** start of TASK MATERIAL **
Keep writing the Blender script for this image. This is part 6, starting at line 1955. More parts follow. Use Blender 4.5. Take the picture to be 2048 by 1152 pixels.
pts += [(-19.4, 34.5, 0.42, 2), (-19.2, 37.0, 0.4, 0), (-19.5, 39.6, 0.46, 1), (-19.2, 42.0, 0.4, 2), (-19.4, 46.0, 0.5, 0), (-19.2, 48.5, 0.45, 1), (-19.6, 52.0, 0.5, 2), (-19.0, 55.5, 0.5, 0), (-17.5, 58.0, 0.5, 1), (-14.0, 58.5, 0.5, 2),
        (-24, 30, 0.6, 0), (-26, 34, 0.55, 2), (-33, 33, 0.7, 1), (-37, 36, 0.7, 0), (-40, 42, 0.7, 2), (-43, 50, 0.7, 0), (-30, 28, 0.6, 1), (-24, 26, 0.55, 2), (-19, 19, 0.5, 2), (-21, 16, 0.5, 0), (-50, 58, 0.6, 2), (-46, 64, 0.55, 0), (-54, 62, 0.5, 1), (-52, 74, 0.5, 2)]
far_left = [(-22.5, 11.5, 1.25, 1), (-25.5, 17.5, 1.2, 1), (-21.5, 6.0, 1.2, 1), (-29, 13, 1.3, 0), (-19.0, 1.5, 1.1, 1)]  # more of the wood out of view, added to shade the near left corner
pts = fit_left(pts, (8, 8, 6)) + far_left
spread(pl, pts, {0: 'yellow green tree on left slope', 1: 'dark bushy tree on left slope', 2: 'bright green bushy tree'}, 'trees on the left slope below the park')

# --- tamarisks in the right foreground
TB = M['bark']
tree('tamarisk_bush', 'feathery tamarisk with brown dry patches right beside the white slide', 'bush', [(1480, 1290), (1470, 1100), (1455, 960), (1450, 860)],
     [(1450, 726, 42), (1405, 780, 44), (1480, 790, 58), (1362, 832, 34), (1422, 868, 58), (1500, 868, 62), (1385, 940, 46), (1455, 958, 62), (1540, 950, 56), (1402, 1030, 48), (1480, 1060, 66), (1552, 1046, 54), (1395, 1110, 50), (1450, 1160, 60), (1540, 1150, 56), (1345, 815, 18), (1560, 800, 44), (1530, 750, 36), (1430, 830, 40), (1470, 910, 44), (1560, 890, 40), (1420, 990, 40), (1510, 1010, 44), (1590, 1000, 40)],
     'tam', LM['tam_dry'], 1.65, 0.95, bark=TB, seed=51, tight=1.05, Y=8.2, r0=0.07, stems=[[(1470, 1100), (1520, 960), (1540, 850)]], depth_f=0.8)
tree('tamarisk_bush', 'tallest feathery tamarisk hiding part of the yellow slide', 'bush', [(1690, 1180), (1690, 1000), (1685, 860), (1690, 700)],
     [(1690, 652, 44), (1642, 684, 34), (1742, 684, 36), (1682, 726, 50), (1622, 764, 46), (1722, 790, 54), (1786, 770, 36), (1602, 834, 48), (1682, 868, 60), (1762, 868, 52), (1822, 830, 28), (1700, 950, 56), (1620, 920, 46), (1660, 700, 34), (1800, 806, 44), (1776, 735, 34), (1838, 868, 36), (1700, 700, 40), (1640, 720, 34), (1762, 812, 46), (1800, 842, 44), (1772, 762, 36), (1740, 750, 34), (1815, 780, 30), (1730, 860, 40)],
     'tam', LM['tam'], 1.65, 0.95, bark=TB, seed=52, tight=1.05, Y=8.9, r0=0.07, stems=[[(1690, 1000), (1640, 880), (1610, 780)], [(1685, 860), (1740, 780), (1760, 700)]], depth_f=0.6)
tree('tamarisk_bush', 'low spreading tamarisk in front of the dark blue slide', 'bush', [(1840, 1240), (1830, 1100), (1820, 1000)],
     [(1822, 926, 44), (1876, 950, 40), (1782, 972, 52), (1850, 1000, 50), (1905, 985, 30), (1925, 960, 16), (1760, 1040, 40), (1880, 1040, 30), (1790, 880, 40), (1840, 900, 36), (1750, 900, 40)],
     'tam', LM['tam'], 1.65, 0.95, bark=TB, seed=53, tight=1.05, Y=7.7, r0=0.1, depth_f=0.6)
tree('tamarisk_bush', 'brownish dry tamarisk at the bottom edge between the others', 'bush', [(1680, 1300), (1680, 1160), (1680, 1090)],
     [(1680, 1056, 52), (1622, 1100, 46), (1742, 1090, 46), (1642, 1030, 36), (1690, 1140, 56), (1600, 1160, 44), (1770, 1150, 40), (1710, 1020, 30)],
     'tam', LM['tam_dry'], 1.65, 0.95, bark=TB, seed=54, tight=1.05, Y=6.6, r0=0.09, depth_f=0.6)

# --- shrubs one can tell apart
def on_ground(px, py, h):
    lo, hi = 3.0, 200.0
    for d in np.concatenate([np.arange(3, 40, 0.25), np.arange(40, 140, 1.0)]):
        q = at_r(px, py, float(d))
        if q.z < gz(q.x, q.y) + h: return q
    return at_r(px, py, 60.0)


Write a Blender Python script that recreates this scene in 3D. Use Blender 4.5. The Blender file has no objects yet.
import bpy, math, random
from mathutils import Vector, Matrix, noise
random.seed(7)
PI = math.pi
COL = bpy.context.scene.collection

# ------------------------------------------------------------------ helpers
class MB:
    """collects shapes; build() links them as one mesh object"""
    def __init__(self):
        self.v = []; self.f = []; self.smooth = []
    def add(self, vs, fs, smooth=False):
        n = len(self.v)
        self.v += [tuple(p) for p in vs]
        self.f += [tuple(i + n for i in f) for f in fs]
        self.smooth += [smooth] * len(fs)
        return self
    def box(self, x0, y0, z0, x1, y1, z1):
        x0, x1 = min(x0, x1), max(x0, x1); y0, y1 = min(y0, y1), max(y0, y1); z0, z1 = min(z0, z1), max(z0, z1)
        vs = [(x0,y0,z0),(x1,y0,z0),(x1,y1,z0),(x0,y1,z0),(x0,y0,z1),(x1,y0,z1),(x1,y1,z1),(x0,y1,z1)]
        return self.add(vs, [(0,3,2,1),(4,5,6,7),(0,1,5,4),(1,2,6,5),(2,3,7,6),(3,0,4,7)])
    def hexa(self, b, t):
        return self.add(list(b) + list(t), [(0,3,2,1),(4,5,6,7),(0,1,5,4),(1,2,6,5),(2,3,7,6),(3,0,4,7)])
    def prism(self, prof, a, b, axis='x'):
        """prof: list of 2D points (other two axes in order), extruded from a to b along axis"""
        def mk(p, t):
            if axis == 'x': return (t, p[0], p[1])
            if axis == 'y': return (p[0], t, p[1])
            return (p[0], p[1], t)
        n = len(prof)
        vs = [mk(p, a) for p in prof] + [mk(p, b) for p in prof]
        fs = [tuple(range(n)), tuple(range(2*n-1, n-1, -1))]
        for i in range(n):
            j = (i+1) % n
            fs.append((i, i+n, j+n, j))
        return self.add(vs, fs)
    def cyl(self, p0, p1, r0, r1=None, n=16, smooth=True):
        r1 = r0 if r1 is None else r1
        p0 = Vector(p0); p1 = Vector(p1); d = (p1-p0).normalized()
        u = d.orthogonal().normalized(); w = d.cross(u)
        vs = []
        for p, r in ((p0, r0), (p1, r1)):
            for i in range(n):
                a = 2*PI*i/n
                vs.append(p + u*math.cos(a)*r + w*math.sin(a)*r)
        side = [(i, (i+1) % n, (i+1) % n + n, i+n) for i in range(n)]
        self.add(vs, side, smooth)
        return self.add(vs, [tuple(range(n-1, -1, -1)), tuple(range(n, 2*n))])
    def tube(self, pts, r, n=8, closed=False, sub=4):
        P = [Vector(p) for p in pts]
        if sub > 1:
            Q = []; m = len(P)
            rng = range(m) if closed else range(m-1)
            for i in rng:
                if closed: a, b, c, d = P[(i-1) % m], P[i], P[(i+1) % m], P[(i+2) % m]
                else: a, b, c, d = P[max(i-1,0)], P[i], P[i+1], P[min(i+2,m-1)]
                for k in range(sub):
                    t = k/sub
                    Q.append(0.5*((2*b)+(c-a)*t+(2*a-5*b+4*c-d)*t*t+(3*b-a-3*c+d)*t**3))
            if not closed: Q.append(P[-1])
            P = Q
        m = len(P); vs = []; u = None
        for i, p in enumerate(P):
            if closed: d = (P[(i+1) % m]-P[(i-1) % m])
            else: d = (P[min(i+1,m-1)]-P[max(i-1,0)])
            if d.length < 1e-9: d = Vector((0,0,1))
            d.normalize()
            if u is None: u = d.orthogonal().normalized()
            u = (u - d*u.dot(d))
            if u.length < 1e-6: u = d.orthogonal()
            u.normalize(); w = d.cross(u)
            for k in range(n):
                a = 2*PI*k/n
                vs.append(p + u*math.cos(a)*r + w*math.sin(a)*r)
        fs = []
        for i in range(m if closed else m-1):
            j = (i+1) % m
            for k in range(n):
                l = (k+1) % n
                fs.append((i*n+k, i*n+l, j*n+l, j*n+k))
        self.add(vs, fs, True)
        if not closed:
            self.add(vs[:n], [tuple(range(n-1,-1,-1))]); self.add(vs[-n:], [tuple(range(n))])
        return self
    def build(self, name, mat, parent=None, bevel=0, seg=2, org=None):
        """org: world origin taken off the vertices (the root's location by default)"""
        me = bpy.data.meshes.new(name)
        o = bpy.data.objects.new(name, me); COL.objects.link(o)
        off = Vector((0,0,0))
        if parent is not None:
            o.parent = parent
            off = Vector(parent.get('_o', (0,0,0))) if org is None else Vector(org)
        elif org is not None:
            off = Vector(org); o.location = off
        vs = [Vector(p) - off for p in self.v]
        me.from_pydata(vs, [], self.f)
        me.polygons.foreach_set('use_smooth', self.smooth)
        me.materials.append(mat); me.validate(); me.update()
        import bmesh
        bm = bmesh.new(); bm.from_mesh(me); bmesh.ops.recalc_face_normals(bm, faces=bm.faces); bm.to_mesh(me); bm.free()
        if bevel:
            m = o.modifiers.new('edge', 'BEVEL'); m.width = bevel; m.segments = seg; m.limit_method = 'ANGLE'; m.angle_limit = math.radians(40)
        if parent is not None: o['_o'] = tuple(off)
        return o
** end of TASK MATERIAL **
### DIRECTIONS
Your task is to quote exactly the lines beginning with the one that contains "Write a Blender" and ending with the one that contains "COL = bpy.context.scene.collection", with nothing left out or added.

### RESULT OF THE EXERCISE
Write a Blender Python script that recreates this scene in 3D. Use Blender 4.5. The Blender file has no objects yet.
import bpy, math, random
from mathutils import Vector, Matrix, noise
random.seed(7)
PI = math.pi
COL = bpy.context.scene.collection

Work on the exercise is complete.